[Start Supplied data]
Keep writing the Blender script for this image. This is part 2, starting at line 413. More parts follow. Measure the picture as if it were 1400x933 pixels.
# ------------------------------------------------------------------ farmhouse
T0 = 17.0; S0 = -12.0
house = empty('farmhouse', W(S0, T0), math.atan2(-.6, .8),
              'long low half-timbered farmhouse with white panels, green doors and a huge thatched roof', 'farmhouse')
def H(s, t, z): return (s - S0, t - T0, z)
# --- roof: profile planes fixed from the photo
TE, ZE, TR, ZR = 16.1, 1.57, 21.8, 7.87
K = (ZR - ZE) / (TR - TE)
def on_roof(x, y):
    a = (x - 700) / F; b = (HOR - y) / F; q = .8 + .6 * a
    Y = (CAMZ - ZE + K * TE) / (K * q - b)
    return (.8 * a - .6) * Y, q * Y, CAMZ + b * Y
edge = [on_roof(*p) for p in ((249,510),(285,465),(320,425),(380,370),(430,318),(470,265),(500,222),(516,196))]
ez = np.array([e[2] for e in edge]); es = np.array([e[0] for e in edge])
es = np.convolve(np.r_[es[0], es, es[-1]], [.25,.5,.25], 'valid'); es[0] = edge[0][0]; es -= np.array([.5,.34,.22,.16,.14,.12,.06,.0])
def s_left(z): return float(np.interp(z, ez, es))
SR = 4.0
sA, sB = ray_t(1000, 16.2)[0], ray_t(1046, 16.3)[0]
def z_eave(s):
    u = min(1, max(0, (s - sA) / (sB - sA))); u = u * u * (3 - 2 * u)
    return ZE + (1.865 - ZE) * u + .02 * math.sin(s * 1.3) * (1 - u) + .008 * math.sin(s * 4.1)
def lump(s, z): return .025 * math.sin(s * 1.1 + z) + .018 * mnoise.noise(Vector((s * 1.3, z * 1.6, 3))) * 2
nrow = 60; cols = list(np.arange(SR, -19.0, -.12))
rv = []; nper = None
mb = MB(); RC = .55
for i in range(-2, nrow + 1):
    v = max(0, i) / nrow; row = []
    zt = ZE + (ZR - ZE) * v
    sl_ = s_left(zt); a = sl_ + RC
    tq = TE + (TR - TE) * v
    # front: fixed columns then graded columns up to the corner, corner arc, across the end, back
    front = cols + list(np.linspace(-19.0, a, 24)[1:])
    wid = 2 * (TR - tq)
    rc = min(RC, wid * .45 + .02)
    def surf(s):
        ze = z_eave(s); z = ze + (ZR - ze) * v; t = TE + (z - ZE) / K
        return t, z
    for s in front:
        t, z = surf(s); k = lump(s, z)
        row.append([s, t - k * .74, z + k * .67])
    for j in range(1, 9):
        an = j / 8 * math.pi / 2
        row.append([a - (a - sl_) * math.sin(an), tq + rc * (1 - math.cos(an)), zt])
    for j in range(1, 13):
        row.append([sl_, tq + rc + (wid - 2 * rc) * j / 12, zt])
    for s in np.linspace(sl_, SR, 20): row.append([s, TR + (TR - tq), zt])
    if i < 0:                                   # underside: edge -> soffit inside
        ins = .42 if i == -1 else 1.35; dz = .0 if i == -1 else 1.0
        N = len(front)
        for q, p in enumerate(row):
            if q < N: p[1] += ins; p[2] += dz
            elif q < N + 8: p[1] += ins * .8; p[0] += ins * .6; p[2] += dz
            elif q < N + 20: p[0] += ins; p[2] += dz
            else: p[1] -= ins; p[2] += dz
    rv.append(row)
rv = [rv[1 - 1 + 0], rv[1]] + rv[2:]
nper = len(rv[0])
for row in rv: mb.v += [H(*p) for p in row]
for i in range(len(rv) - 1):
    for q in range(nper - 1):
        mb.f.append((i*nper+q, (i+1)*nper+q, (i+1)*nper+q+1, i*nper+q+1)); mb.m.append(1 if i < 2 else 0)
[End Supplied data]
### Directive
Extract the complete listing verbatim.

### Solution for this task
Keep writing the Blender script for this image. This is part 2, starting at line 413. More parts follow. Measure the picture as if it were 1400x933 pixels.
# ------------------------------------------------------------------ farmhouse
T0 = 17.0; S0 = -12.0
house = empty('farmhouse', W(S0, T0), math.atan2(-.6, .8),
              'long low half-timbered farmhouse with white panels, green doors and a huge thatched roof', 'farmhouse')
def H(s, t, z): return (s - S0, t - T0, z)
# --- roof: profile planes fixed from the photo
TE, ZE, TR, ZR = 16.1, 1.57, 21.8, 7.87
K = (ZR - ZE) / (TR - TE)
def on_roof(x, y):
    a = (x - 700) / F; b = (HOR - y) / F; q = .8 + .6 * a
    Y = (CAMZ - ZE + K * TE) / (K * q - b)
    return (.8 * a - .6) * Y, q * Y, CAMZ + b * Y
edge = [on_roof(*p) for p in ((249,510),(285,465),(320,425),(380,370),(430,318),(470,265),(500,222),(516,196))]
ez = np.array([e[2] for e in edge]); es = np.array([e[0] for e in edge])
es = np.convolve(np.r_[es[0], es, es[-1]], [.25,.5,.25], 'valid'); es[0] = edge[0][0]; es -= np.array([.5,.34,.22,.16,.14,.12,.06,.0])
def s_left(z): return float(np.interp(z, ez, es))
SR = 4.0
sA, sB = ray_t(1000, 16.2)[0], ray_t(1046, 16.3)[0]
def z_eave(s):
    u = min(1, max(0, (s - sA) / (sB - sA))); u = u * u * (3 - 2 * u)
    return ZE + (1.865 - ZE) * u + .02 * math.sin(s * 1.3) * (1 - u) + .008 * math.sin(s * 4.1)
def lump(s, z): return .025 * math.sin(s * 1.1 + z) + .018 * mnoise.noise(Vector((s * 1.3, z * 1.6, 3))) * 2
nrow = 60; cols = list(np.arange(SR, -19.0, -.12))
rv = []; nper = None
mb = MB(); RC = .55
for i in range(-2, nrow + 1):
    v = max(0, i) / nrow; row = []
    zt = ZE + (ZR - ZE) * v
    sl_ = s_left(zt); a = sl_ + RC
    tq = TE + (TR - TE) * v
    # front: fixed columns then graded columns up to the corner, corner arc, across the end, back
    front = cols + list(np.linspace(-19.0, a, 24)[1:])
    wid = 2 * (TR - tq)
    rc = min(RC, wid * .45 + .02)
    def surf(s):
        ze = z_eave(s); z = ze + (ZR - ze) * v; t = TE + (z - ZE) / K
        return t, z
    for s in front:
        t, z = surf(s); k = lump(s, z)
        row.append([s, t - k * .74, z + k * .67])
    for j in range(1, 9):
        an = j / 8 * math.pi / 2
        row.append([a - (a - sl_) * math.sin(an), tq + rc * (1 - math.cos(an)), zt])
    for j in range(1, 13):
        row.append([sl_, tq + rc + (wid - 2 * rc) * j / 12, zt])
    for s in np.linspace(sl_, SR, 20): row.append([s, TR + (TR - tq), zt])
    if i < 0:                                   # underside: edge -> soffit inside
        ins = .42 if i == -1 else 1.35; dz = .0 if i == -1 else 1.0
        N = len(front)
        for q, p in enumerate(row):
            if q < N: p[1] += ins; p[2] += dz
            elif q < N + 8: p[1] += ins * .8; p[0] += ins * .6; p[2] += dz
            elif q < N + 20: p[0] += ins; p[2] += dz
            else: p[1] -= ins; p[2] += dz
    rv.append(row)
rv = [rv[1 - 1 + 0], rv[1]] + rv[2:]
nper = len(rv[0])
for row in rv: mb.v += [H(*p) for p in row]
for i in range(len(rv) - 1):
    for q in range(nper - 1):
        mb.f.append((i*nper+q, (i+1)*nper+q, (i+1)*nper+q+1, i*nper+q+1)); mb.m.append(1 if i < 2 else 0)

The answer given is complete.